Your task is to copy the stretch of lines in the records below that begins with the line containing "What Blender Python" and ends with the line containing "sc.camera = cam", exactly as written, with nothing added.

>> START Supplied material

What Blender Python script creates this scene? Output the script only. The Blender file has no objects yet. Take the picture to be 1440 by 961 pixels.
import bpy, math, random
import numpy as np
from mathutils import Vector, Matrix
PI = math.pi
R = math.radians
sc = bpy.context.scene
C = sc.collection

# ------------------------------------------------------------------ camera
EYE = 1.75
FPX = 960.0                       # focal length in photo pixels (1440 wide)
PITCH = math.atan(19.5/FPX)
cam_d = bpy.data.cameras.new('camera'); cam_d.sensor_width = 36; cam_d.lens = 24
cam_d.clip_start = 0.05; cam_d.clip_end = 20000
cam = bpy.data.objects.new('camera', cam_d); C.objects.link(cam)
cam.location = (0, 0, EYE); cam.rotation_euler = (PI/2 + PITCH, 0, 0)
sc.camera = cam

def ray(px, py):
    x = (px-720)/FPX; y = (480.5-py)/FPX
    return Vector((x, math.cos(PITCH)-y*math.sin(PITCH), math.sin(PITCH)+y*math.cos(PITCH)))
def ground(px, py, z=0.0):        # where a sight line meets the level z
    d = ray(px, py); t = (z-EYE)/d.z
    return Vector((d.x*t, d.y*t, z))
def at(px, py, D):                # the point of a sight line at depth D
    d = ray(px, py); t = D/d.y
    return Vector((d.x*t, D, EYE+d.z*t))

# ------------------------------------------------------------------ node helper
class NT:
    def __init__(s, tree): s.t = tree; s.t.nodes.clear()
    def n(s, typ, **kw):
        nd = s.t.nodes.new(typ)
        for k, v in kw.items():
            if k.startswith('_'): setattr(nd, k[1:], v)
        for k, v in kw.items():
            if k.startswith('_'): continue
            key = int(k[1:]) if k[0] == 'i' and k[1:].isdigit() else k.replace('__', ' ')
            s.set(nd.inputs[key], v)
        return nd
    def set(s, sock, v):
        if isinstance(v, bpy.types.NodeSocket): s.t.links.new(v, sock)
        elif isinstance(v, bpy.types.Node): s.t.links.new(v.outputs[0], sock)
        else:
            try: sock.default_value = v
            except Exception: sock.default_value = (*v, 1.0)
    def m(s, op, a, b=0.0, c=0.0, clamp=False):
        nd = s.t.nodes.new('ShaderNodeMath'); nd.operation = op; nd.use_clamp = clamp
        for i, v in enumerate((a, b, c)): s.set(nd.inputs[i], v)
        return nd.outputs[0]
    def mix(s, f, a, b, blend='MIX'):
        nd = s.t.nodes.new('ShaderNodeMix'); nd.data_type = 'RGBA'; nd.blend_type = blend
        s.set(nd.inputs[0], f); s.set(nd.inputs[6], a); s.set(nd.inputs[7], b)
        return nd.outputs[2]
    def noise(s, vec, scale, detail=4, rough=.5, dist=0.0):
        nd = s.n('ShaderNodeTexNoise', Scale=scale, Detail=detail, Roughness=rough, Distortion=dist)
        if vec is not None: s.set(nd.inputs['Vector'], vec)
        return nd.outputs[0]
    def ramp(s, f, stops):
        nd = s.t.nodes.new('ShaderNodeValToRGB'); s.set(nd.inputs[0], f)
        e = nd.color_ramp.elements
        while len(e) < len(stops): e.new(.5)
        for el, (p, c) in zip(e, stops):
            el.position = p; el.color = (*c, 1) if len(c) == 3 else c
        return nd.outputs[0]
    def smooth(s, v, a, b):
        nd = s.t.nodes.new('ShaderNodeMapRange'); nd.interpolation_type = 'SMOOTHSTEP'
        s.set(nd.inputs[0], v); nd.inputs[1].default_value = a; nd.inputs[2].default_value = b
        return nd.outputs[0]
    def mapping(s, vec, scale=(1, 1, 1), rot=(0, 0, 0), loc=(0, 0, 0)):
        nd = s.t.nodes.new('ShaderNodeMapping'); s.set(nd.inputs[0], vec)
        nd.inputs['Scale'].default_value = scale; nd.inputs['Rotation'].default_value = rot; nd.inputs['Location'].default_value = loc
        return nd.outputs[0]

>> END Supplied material
>> START Supplied material

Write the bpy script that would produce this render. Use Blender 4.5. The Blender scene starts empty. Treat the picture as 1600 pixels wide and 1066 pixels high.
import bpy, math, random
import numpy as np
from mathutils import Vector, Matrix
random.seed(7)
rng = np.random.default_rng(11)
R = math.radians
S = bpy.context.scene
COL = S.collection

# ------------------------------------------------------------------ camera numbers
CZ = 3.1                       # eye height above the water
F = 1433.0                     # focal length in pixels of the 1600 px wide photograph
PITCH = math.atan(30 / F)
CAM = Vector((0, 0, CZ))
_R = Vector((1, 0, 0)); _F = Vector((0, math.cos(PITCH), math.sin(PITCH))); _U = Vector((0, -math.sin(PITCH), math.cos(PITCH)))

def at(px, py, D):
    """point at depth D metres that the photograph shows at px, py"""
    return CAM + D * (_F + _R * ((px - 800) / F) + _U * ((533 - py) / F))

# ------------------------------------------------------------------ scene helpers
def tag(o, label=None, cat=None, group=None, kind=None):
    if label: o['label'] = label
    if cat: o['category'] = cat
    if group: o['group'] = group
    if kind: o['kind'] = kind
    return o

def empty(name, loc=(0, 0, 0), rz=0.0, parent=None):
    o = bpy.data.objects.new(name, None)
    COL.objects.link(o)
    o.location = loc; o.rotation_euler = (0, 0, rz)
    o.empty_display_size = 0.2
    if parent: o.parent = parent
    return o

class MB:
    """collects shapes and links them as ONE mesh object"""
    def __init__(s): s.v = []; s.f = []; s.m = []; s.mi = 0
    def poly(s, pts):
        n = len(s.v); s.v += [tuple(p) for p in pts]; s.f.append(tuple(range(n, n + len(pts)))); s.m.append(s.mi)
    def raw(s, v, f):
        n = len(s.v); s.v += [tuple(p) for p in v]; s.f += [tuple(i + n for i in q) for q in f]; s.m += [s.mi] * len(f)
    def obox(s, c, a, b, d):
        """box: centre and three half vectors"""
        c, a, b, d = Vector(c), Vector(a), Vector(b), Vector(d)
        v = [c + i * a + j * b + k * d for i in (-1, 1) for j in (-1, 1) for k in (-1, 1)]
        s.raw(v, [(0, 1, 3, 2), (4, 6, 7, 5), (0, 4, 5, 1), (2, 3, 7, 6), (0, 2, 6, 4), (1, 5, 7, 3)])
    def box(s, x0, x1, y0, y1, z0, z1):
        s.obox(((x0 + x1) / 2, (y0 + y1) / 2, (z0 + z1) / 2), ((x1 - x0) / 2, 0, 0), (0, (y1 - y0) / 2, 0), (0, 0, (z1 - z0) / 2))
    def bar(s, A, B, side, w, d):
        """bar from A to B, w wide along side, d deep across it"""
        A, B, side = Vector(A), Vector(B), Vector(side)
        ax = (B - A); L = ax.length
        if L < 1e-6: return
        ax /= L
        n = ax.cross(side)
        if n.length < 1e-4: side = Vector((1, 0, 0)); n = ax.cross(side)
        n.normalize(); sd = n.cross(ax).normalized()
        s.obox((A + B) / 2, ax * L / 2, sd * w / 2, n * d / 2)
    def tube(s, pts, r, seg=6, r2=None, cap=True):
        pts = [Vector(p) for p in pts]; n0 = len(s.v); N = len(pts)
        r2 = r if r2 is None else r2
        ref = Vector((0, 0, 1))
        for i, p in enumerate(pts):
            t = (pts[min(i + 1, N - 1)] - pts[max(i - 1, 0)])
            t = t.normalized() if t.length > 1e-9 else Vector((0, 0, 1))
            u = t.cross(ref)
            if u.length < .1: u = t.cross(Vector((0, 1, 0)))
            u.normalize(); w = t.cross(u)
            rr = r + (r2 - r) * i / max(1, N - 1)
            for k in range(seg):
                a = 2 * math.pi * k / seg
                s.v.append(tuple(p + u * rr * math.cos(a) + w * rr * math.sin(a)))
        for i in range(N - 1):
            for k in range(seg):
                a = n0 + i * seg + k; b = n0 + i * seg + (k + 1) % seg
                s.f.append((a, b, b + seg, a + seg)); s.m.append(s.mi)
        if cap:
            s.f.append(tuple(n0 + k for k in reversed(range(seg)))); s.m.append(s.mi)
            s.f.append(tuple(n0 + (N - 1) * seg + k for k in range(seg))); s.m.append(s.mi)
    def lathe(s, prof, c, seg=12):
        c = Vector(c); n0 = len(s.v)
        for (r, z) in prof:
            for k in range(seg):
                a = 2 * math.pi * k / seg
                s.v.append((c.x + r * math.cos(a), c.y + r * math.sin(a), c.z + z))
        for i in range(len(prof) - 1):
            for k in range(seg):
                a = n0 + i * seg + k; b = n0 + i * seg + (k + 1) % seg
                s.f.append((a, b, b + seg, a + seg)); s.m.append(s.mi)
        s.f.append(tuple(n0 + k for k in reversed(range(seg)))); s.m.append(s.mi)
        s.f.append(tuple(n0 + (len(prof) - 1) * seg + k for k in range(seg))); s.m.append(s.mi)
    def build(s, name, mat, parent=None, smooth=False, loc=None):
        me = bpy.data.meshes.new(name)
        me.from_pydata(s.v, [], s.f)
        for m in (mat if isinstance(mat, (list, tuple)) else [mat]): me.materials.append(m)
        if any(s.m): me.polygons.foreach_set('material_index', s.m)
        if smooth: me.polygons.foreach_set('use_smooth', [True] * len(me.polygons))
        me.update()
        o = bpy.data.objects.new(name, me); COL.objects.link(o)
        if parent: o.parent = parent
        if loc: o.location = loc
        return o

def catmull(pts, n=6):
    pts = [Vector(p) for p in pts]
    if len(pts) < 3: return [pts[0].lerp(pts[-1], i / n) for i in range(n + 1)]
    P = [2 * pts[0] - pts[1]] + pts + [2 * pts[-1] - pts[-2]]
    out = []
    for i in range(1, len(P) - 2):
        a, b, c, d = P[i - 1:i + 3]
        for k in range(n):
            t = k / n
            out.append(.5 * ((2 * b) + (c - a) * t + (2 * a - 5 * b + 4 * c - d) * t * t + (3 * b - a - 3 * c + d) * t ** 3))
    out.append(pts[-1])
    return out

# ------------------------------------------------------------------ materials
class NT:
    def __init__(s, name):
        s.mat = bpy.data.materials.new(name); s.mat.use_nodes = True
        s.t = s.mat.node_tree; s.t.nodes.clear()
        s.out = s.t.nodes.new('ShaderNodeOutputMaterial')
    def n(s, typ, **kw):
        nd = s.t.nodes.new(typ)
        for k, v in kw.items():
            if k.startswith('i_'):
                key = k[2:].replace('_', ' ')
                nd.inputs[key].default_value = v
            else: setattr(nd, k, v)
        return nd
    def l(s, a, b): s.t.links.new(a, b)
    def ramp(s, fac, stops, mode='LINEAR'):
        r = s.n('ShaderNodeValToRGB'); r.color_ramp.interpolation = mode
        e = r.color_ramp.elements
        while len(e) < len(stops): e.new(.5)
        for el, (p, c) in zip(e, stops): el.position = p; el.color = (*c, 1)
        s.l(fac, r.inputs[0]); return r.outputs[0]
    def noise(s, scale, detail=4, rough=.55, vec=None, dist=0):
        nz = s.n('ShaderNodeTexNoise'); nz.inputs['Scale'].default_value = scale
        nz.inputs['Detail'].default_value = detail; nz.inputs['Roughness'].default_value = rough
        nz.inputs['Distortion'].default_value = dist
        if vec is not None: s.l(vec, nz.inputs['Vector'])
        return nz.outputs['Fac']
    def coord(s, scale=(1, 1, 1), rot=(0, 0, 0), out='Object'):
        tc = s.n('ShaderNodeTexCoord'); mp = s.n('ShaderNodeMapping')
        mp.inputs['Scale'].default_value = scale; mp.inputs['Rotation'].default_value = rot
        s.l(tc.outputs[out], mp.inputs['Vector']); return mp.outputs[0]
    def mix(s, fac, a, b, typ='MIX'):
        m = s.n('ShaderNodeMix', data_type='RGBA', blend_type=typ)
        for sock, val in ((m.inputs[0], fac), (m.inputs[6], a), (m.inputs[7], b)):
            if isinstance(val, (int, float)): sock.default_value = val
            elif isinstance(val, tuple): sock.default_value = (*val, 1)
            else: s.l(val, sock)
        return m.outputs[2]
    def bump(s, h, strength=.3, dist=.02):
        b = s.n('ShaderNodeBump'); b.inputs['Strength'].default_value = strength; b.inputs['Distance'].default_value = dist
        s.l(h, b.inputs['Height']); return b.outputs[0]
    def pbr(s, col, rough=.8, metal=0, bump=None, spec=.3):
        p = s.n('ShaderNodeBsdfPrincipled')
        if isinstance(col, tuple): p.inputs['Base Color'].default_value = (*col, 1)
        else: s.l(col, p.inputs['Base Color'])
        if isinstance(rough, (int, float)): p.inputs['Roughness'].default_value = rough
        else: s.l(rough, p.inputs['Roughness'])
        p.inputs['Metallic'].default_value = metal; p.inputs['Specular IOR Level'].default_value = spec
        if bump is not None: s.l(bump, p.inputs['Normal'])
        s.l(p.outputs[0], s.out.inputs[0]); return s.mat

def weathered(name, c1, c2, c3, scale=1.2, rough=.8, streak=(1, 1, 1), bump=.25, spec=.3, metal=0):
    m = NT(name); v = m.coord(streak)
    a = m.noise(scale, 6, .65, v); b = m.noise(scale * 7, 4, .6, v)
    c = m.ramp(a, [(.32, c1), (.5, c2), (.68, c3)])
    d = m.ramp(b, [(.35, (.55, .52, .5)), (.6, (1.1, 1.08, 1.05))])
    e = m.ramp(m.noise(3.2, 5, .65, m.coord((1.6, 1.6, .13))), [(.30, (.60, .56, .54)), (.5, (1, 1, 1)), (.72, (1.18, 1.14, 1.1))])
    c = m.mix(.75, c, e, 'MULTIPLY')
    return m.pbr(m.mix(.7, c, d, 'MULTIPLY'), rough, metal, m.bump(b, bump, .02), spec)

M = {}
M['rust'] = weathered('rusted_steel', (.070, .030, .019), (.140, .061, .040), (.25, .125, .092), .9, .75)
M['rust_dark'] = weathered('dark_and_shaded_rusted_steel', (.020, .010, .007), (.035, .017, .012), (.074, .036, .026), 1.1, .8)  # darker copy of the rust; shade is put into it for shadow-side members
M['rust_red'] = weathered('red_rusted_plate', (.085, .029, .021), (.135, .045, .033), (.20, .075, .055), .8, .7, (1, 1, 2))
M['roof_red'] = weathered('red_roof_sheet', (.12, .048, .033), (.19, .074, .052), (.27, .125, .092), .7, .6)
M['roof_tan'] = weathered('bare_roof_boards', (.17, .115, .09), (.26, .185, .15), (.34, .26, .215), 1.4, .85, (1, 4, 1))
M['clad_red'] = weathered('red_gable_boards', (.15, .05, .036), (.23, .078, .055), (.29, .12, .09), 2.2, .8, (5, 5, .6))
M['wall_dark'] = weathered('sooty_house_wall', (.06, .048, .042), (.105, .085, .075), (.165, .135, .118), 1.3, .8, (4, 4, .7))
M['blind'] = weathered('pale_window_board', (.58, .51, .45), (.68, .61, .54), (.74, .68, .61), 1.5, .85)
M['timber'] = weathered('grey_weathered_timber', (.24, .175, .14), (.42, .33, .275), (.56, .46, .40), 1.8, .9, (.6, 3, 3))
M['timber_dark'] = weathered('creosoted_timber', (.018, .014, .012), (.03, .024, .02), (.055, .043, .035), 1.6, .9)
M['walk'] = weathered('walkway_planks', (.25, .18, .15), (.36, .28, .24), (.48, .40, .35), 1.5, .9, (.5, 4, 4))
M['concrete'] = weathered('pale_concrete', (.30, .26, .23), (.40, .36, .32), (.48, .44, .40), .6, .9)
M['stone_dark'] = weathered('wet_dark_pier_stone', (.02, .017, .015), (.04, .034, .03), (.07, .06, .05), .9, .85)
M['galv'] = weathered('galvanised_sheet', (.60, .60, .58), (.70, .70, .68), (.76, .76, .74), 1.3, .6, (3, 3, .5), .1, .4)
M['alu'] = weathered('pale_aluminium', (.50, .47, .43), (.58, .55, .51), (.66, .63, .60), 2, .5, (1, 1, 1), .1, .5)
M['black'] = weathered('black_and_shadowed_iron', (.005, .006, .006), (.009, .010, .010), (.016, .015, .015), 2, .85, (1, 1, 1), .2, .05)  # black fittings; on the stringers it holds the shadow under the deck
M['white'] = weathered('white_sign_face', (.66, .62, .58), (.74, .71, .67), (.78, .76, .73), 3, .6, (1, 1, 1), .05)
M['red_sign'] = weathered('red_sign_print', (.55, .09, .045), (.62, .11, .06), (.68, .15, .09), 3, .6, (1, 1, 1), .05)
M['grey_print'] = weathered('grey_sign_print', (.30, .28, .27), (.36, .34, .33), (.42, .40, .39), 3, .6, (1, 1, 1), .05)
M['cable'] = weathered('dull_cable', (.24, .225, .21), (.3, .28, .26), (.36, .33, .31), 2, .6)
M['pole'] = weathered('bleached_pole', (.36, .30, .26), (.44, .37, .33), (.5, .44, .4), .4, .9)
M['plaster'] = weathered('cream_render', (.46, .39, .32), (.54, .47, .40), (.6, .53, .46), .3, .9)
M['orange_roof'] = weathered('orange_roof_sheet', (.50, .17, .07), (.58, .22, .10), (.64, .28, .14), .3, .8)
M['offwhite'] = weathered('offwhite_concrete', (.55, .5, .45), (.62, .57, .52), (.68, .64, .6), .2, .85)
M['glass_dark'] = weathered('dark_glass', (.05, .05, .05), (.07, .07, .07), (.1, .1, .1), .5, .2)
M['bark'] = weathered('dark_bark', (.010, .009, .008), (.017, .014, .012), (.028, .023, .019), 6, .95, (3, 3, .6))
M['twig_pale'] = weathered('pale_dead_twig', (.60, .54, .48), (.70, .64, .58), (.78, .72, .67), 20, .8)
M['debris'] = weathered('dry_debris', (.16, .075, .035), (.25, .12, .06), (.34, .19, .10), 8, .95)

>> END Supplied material

== Expected answer ==
What Blender Python script creates this scene? Output the script only. The Blender file has no objects yet. Take the picture to be 1440 by 961 pixels.
import bpy, math, random
import numpy as np
from mathutils import Vector, Matrix
PI = math.pi
R = math.radians
sc = bpy.context.scene
C = sc.collection

# ------------------------------------------------------------------ camera
EYE = 1.75
FPX = 960.0                       # focal length in photo pixels (1440 wide)
PITCH = math.atan(19.5/FPX)
cam_d = bpy.data.cameras.new('camera'); cam_d.sensor_width = 36; cam_d.lens = 24
cam_d.clip_start = 0.05; cam_d.clip_end = 20000
cam = bpy.data.objects.new('camera', cam_d); C.objects.link(cam)
cam.location = (0, 0, EYE); cam.rotation_euler = (PI/2 + PITCH, 0, 0)
sc.camera = cam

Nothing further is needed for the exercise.